Hoy el remedio para algunos es que se “mejore” la ley, como quiere la OEA, de forma que se tolere cierto margen de disidencia. Pero esto no resolverá el problema de fondo: la completa subordinación de los diputados nicaragüenses a los caudillos de los partidos y, en consecuencia, la ausencia de una verdadera democracia representativa.

Detrás del intento de castigar el transfuguismo subyace una filosofía política reñida con la ética y la democracia: el concepto de que el diputado, o su escaño, pertenece al partido en que fue electo. Es Antiético, porque nada de lo que coercione la conciencia del diputado es legítimo. Winston Churchill, el gran líder político inglés, electo por los conservadores a principios del siglo pasado, se cambió de bancada de un día a otro por considerar que su partido estaba equivocado. Y conservó su escaño.

Es antidemocrático, porque el diputado se debe en primer lugar a las bases ciudadanas que lo eligieron para que representara sus intereses. En Estados Unidos los representantes demócratas o republicanos son totalmente libres de rechazar las mociones legislativas de su presidente o de su partido. Subordinar los diputados al partido, que a su vez suelen estar en manos de caudillos o grupitos de poder, es atentar contra la esencial independencia del poder legislativo.

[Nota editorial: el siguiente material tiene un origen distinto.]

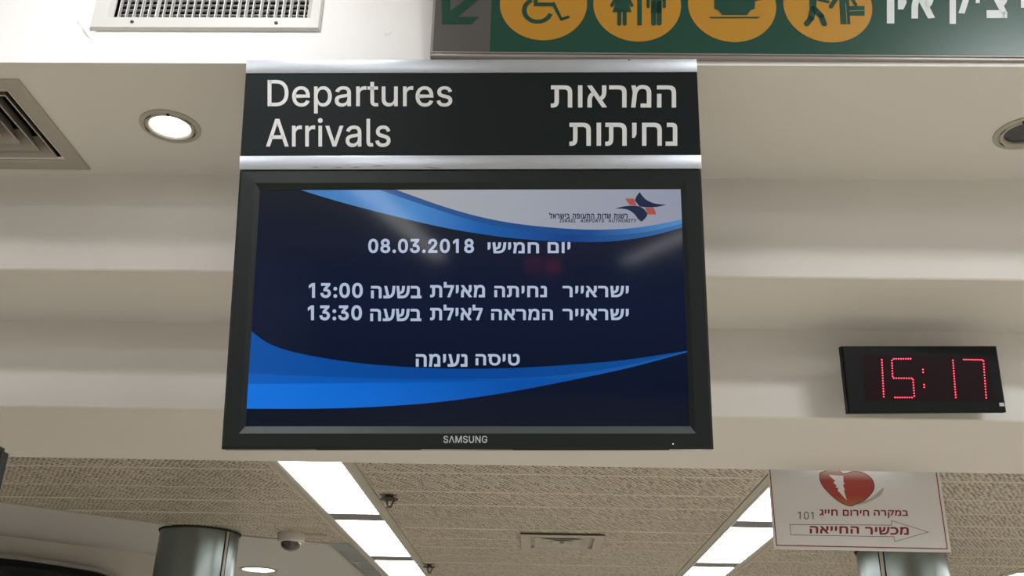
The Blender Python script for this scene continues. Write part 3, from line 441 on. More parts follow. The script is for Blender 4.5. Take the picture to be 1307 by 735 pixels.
# paint damage by the vent corner
bm = bmesh.new()
for (a, b, c, d, hgt) in ((104, 34, 116, 50, .006), (98, 27, 108, 33, .004), (114, 41, 124, 40, .004), (116, 48, 121, 53, .003), (490, 44, 501, 40, .003)):
    A, B = on_y(a, b, Y0), on_y(c, d, Y0); n_ = 6; prev = None
    for k in range(n_ + 1):
        q = A.lerp(B, k / n_); wdt = .007 * math.sin(math.pi * (k + .3) / (n_ + .6)) + random.uniform(0, .004)
        row = [bm.verts.new((q.x + random.uniform(-.001, .001), Y0 - .0003, q.z + wdt)), bm.verts.new((q.x, Y0 - hgt * math.sin(math.pi * (k + .3) / (n_ + .6)), q.z)), bm.verts.new((q.x, Y0 - .0003, q.z - wdt))]
        if prev:
            bm.faces.new((prev[0], row[0], row[1], prev[1])); bm.faces.new((prev[1], row[1], row[2], prev[2]))
        prev = row
tag(done('paint_flake', bm, WHITE, wf), 'torn and peeling paint beside the vent corner')

# ------------------------------------------------------------------ perforated ceiling: planks laid across between the light strips
edge_pts = [(-6.4, 2.6), (-3.55, 4.70), (-2.92, 5.244), (-2.25, 5.78), (-1.87, 6.15), (-1.58, 6.29), (-1.345, 6.37)]
def edge_x(y):
    if y <= edge_pts[0][1]: return edge_pts[0][0]
    for (xa, ya), (xb, yb) in zip(edge_pts, edge_pts[1:]):
        if ya <= y <= yb: return xa + (xb - xa) * (y - ya) / (yb - ya)
    return -1.30
perf = empty('perforated_ceiling', (0, Y3, PZ)); tag(perf, 'beige perforated metal plank ceiling between the light strips', kind='structure')
perf.name = 'ceiling_perforated'
STR = [(-1.157, -.877), (1.070, 1.360), (3.300, 3.590), (5.52, 5.81)]
TW = .055
bays = [(None, STR[0][0] - TW), (STR[0][1] + TW, STR[1][0] - TW), (STR[1][1] + TW, STR[2][0] - TW), (STR[2][1] + TW, STR[3][0] - TW), (STR[3][1] + TW, 6.45)]
rows = []
y = Y3 + .004
seams = [4.06, 4.41, 4.80, 5.12, 5.45, 5.78]
while seams[-1] < 13: seams.append(seams[-1] + .33)
for sm in seams: rows.append((y, sm)); y = sm
pinv = Matrix.Translation((0, -Y3, -PZ))
for bi, (xa, xb) in enumerate(bays):
    for ri, (ya, yb) in enumerate(rows):
        g = .0035; y0_, y1_ = ya + g, yb - g
        l0 = edge_x(y0_) if xa is None else xa + .004; l1 = edge_x(y1_) if xa is None else xa + .004
        if xa is None and ya > 6.3: continue
        r_ = xb - .004; dz = random.uniform(-.0022, .0022); b_ = .009
        if l0 > r_ - .05: continue
        l1 = min(l1, r_ - .02)
        bm = bmesh.new(); lo = []; lo2 = []; hi = []
        for (x, yy, ix, iy) in ((l0, y0_, 1, 1), (r_, y0_, -1, 1), (r_, y1_, -1, -1), (l1, y1_, 1, -1)):
            lo.append(bm.verts.new((x + ix * b_, yy + iy * b_ - Y3, dz))); lo2.append(bm.verts.new((x, yy - Y3, dz + .004))); hi.append(bm.verts.new((x, yy - Y3, .03)))
        bm.faces.new(lo).material_index = 0
        for k in range(4):
            j = (k + 1) % 4
            bm.faces.new((lo[k], lo[j], lo2[j], lo2[k])).material_index = 1
            bm.faces.new((lo2[k], lo2[j], hi[j], hi[k])).material_index = 1
        done('ceiling_plank', bm, parent=perf, mats=[PERF, SEAM])
# slim edge trim along the slanting end of the left bay
bm = bmesh.new(); pr = None
for (x, yy) in edge_pts[:]:
    q = [bm.verts.new((x + dx_, yy + dy_ - Y3, z_)) for dx_, dy_, z_ in ((0, 0, -.004), (-.008, .012, -.004), (-.008, .012, .1), (0, 0, .1))]
    if pr:
        for k in range(4): bm.faces.new((pr[k], pr[(k + 1) % 4], q[(k + 1) % 4], q[k]))
    pr = q
done('edge_trim', bm, TRIM, perf)
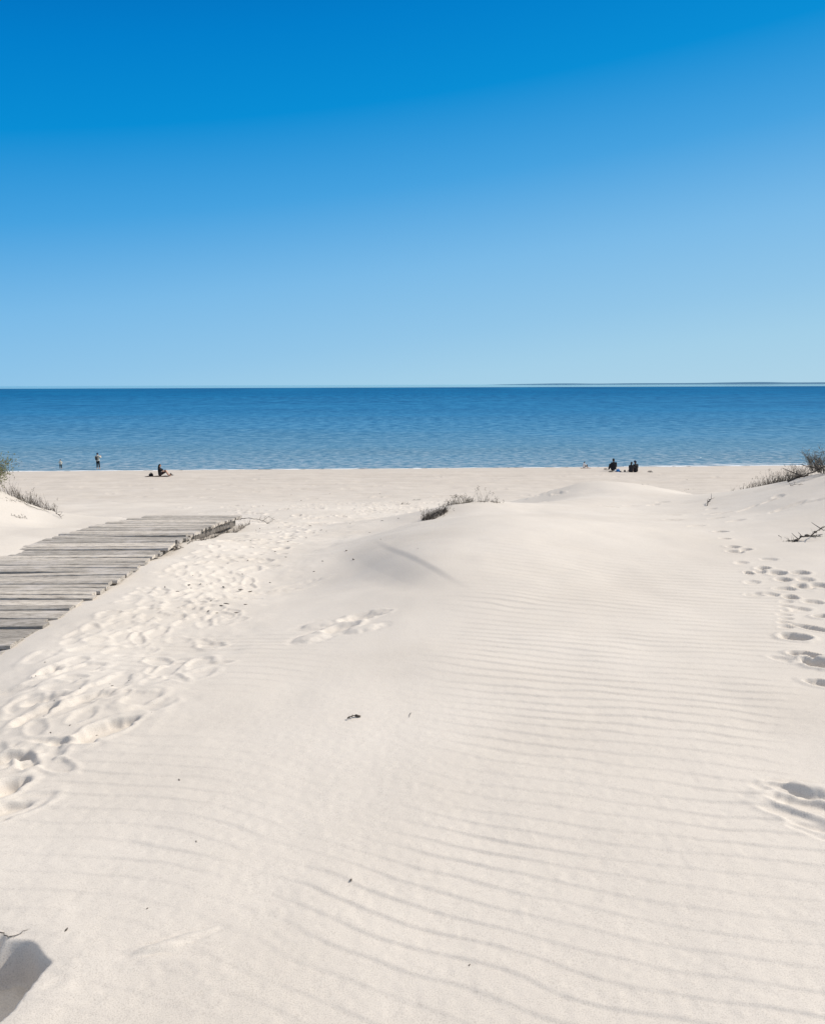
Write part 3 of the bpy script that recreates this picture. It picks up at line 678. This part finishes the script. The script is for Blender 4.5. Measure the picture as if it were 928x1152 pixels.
# right dune crest
rt = [(824, 551, 10, .16, .03, 'lone thin sprig standing left of the right dune grass line'),
      (842, 550, 46, .16, .16, 'first low tuft at the left end of the right dune grass line'),
      (852, 547, 46, .20, .15, 'second tuft of the right dune grass line counted from its left end'),
      (862, 545, 56, .24, .16, 'third tuft of the right dune grass line counted from its left end'),
      (871, 542.5, 60, .30, .16, 'fourth and denser tuft in the middle of the right dune grass line'),
      (881, 540.5, 56, .28, .16, 'fifth tuft of the right dune grass line, right of its densest tuft'),
      (890, 539, 50, .28, .15, 'sixth tuft of the right dune grass line, above the lying branch'),
      (899, 536, 70, .32, .18, 'last tuft of the right dune grass line beside the big bush')]
for (u, v, n, h, r, lb) in rt:
    D = 15.2 - (u - 824) / 100 * 1.9; p = P(u, v, D); p.z = fine_h(p.x, p.y)
    tuft('grass_tuft', p, n, h, r, lb, G2, mat=dry_m if n < 60 else dark_m, w=.007, lean=(.15, 0), heads=.4)
pb = P(938, 529, 13.2); pb.z = fine_h(pb.x, pb.y)
bush = empty('dune_bush', pb); tag(bush, 'dense grey brown leafless bush on the right dune at the picture edge', 'bush')
bush_parts(bush, 120, .38, .70, 1300, dry_m, dry_m, .012)
twig('fallen_branch', [P(886, 541, 12.9), P(900, 536.5, 12.9), P(914, 531.5, 12.8), P(930, 524, 12.7)], .016, 'long grey branch lying up the right dune under the bush', 'branch', mat=dark_m, side=8)
twig('driftwood_branch', [gp(893, 611, .0), gp(900, 609, .03), gp(909, 610, .05), gp(918, 605, .06), gp(929, 602, .05)], .008, 'gnarled dark branch on bare sand below the right dune', 'branch', mat=dark_m, side=6, knots=6)
tuft('grass_sprig', gp(917, 605), 7, .12, .03, 'small dry sprig growing by the gnarled branch', None, w=.006)
tuft('grass_sprig', gp(891, 610), 8, .09, .03, 'tiny dry sprig at the left end of the gnarled branch', None, w=.007)
twig('twig', [gp(390.5, 810, .008), gp(394, 809, .012), gp(398, 807.5, .009), gp(402, 807, .009), gp(405.5, 807, .006)], .0036, 'small dark twig alone in the middle of the smooth sand', knots=3, side=0, mat=dark_m)
twig('twig', [ground_at(u_, v_) + Vector((0, 0, .012)) for u_, v_ in ((1, 1053), (7, 1057), (14, 1058), (20, 1056), (27, 1052), (34, 1049))], .0018, 'thin curved stalk on the rim of the deep lower left footprint', side=0)
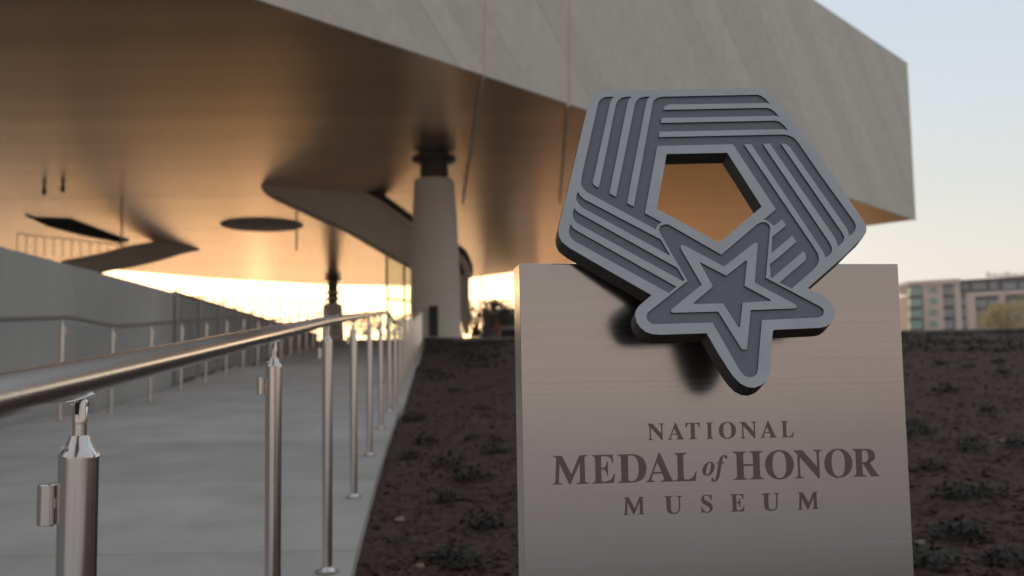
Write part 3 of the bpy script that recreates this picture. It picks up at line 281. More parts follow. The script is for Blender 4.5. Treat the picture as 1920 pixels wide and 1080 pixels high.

El problema, claro está, es que en Nicaragua todo el sistema representativo está pervertido o desnaturalizado; los diputados son electos por los jefes del partido a través de la ley del dedazo. Luego no son electos directamente por el pueblo, sino que  van en planchas que obligan a los electores a votar por todos ellos o por la plancha del rival. Los diputados no se eligen uninominalmente ni representan, de verdad, a sectores o zonas del país.

Es preciso cambiar todo esto. Tener diputados que sean propuestos y electos por el pueblo, y a quienes solo el pueblo, a través de sus votos, pueda quitar. Todo lo demás es travestismo de democracia; un circo, una farsa cara, repugnante y vergonzosa.

El autor fue ministro de Educación en el gobierno de doña Violeta Barrios de Chamorro.